On Tuesday, almost eight years after the Raffs’ complaint, the Commission decided to slap a record fine of about $2.7 billion, concluding, as it put in a release, that “Google has abused its market dominance as a search engine by giving an illegal advantage to another Google product, its comparison shopping service.”
The case had seemed poised for an amicable settlement in early 2014, when Google agreed to display the links of rivals alongside its own. Joaquin Almunia, the then competition commissioner, noted in a release that “Google has finally accepted to guarantee that whenever it promotes its own specialised search services on the page, the services of rivals will also be displayed in a comparable way.” This was not before indicating that he was for settling this issue through ensuring binding commitments rather than an adversarial path.
Mr. Almunia couldn’t get this deal ratified and before long, his term came to an end. Public opinion in Europe around this time, media reports note, turned against Google, in the backdrop of, among other things, Edward Snowden’s revealations that the National Security Agency in the U.S. had tapped the German chancellor’s phone.
Also, by this time, the number of official complaints against Google had increased to 19, as a 2015 Reuters report noted. The list of complainants included Microsoft, consumer review site Yelp, and travel site Expedia.
Within six months of taking over, Margrethe Vestager sent Google a Statement of Objections, a formal step in antitrust investigations. This was a reversal of the path taken by her predecessor Mr. Almunia. Tuesday’s decision marks a culmination of that process.
More cases
Two more cases against Google are still being investigated. One is related to Android.

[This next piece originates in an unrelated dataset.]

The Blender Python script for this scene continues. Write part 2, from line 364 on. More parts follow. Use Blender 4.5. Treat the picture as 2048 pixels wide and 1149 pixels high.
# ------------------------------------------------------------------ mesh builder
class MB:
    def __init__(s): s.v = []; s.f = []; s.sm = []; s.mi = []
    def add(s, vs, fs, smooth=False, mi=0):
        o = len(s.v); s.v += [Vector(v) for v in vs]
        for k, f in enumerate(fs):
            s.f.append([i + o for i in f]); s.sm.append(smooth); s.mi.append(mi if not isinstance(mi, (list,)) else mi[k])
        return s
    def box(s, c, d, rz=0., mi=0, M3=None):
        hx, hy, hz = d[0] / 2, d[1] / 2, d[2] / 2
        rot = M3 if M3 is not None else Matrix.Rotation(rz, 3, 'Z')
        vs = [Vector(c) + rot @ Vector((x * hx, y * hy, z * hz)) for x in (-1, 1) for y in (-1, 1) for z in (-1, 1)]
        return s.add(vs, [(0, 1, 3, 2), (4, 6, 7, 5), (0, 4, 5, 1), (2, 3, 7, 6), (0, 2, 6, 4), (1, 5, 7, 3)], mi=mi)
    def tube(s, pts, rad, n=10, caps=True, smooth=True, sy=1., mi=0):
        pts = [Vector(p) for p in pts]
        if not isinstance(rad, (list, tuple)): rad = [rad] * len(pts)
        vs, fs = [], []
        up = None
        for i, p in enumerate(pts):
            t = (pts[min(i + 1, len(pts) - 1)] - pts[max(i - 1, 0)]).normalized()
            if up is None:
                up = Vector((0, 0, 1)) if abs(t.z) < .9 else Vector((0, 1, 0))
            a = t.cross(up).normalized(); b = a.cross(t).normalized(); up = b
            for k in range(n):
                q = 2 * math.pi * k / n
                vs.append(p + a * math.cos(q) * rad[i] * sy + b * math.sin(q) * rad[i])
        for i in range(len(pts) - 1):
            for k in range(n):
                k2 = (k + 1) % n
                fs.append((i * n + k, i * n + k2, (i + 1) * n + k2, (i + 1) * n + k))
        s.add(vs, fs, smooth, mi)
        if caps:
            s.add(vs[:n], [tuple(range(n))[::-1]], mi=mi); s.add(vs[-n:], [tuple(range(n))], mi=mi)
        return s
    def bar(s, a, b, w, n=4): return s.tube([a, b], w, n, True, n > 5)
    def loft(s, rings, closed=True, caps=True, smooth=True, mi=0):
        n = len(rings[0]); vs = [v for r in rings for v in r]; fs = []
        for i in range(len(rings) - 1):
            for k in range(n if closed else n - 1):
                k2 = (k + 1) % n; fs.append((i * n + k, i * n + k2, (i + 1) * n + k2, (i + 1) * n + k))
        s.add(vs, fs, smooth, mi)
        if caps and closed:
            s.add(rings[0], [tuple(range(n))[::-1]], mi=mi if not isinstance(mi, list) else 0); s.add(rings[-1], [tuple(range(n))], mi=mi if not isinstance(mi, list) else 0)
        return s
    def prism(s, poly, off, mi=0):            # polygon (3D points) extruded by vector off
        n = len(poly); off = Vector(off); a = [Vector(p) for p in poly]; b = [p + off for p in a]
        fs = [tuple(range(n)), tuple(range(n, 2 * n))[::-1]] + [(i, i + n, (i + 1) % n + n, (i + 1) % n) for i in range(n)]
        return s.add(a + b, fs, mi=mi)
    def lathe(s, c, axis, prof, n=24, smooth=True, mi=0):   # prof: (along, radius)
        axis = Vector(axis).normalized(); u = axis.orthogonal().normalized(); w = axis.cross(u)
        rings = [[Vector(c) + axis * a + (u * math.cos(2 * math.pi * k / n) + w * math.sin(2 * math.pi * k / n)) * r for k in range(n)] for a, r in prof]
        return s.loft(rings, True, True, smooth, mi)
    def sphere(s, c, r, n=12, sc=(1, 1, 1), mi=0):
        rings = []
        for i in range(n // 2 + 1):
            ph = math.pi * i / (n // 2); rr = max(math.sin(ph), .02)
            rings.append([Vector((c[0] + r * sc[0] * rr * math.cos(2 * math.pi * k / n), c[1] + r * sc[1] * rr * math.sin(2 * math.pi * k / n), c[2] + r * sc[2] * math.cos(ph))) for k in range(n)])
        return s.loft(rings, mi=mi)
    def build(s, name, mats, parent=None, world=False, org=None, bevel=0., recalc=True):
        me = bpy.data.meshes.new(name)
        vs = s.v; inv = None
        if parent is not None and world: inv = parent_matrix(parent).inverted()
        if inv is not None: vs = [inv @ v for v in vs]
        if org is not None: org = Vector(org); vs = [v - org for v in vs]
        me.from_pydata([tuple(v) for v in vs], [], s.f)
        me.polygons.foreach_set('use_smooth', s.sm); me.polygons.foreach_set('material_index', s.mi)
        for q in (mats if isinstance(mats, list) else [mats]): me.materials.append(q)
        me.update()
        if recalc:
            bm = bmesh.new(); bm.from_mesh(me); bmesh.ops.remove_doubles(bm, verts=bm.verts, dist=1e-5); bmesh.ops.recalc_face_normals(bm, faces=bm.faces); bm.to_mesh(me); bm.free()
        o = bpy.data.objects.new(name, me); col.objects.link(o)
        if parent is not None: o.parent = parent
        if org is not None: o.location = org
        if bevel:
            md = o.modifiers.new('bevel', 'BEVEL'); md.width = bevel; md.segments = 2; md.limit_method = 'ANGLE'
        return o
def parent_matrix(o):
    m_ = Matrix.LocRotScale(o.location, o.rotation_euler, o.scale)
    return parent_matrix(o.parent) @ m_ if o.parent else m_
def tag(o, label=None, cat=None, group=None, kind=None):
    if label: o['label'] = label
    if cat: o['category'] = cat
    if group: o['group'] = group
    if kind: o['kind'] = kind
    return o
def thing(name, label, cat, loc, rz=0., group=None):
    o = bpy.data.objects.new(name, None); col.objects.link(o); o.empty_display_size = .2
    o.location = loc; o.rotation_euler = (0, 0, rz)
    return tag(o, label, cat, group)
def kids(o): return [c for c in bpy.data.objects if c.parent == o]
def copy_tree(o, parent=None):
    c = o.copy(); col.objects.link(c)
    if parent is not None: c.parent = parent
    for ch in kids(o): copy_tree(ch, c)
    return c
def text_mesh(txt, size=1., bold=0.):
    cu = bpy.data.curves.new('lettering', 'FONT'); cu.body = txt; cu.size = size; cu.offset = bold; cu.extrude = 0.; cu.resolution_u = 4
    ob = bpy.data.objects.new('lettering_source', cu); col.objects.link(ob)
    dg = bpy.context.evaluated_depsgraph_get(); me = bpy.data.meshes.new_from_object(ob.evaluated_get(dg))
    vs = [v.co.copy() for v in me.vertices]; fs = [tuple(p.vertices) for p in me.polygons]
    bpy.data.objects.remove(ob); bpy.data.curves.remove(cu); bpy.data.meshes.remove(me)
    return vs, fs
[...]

A release noted that “the Commission is concerned that Google has stifled choice and innovation in a range of mobile apps and services by pursuing an overall strategy on mobile devices to protect and expand its dominant position in general internet search.” The second is AdSense, “where the Commission is concerned that Google has reduced choice by preventing third-party websites from sourcing search ads from Google’s competitors.”